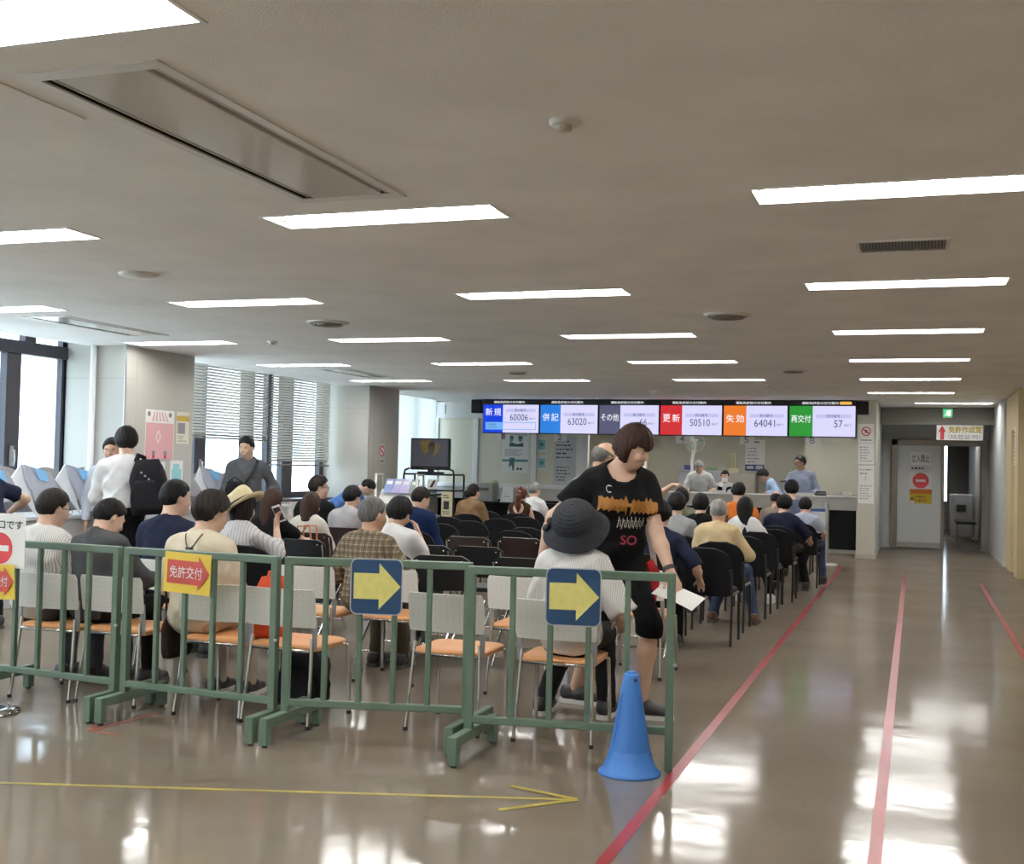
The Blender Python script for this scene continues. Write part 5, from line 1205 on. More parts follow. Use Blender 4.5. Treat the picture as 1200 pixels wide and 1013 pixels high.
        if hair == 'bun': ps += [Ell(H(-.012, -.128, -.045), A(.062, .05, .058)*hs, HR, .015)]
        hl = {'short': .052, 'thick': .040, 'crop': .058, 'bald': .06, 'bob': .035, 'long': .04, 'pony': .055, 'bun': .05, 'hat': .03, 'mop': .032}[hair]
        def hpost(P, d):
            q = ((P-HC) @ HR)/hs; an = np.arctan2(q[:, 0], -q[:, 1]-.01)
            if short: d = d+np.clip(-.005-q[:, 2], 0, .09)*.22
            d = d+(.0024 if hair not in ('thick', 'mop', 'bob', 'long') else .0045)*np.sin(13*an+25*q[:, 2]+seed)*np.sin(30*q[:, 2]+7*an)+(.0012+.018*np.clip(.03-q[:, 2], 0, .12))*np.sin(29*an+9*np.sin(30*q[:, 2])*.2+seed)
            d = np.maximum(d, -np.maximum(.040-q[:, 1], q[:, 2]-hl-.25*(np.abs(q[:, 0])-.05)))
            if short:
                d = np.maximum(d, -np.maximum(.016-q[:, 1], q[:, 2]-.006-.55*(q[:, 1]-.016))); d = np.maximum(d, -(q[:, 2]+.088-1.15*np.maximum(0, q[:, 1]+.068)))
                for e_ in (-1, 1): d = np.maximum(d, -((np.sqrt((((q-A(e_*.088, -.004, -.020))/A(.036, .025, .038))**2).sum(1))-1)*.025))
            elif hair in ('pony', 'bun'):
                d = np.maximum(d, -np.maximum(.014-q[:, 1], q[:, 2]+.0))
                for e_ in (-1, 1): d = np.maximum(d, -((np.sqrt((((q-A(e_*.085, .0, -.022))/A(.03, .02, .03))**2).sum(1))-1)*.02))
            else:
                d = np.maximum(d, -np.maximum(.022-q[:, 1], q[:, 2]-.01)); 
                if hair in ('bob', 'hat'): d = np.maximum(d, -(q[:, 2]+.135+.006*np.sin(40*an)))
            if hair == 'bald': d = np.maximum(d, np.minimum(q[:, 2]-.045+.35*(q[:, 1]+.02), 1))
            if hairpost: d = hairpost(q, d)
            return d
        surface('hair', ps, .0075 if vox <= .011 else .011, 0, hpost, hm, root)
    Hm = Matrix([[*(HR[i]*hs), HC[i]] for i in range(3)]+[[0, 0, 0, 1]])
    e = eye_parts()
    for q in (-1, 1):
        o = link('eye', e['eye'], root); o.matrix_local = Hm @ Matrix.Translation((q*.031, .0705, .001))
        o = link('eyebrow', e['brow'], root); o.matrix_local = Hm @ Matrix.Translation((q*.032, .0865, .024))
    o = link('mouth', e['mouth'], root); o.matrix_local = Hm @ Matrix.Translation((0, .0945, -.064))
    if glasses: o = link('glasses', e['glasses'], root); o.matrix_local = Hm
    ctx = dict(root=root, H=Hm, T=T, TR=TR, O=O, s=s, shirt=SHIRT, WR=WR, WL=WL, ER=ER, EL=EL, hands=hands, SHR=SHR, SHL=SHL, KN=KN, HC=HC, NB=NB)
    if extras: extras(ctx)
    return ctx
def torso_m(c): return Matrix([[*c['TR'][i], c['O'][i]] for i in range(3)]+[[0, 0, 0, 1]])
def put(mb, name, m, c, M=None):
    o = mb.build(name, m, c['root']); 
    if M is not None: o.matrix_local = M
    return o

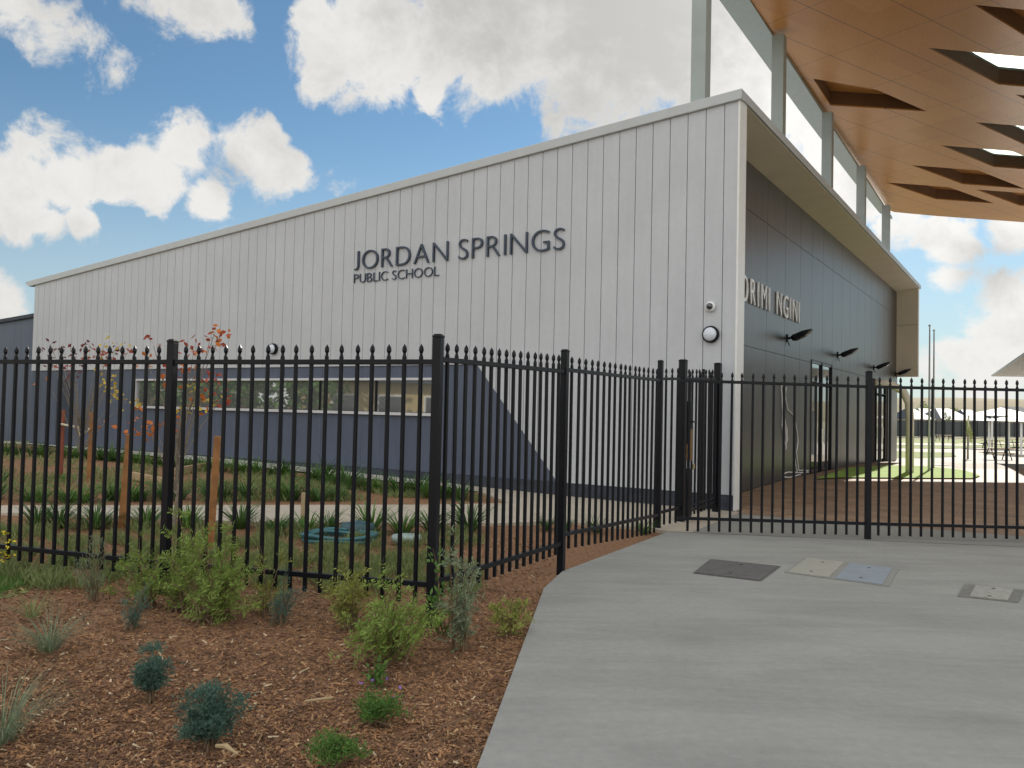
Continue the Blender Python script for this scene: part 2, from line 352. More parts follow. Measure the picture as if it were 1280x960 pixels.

● ● ● ● ●

Give the number of lines that carry the word "this", with nothing added.

2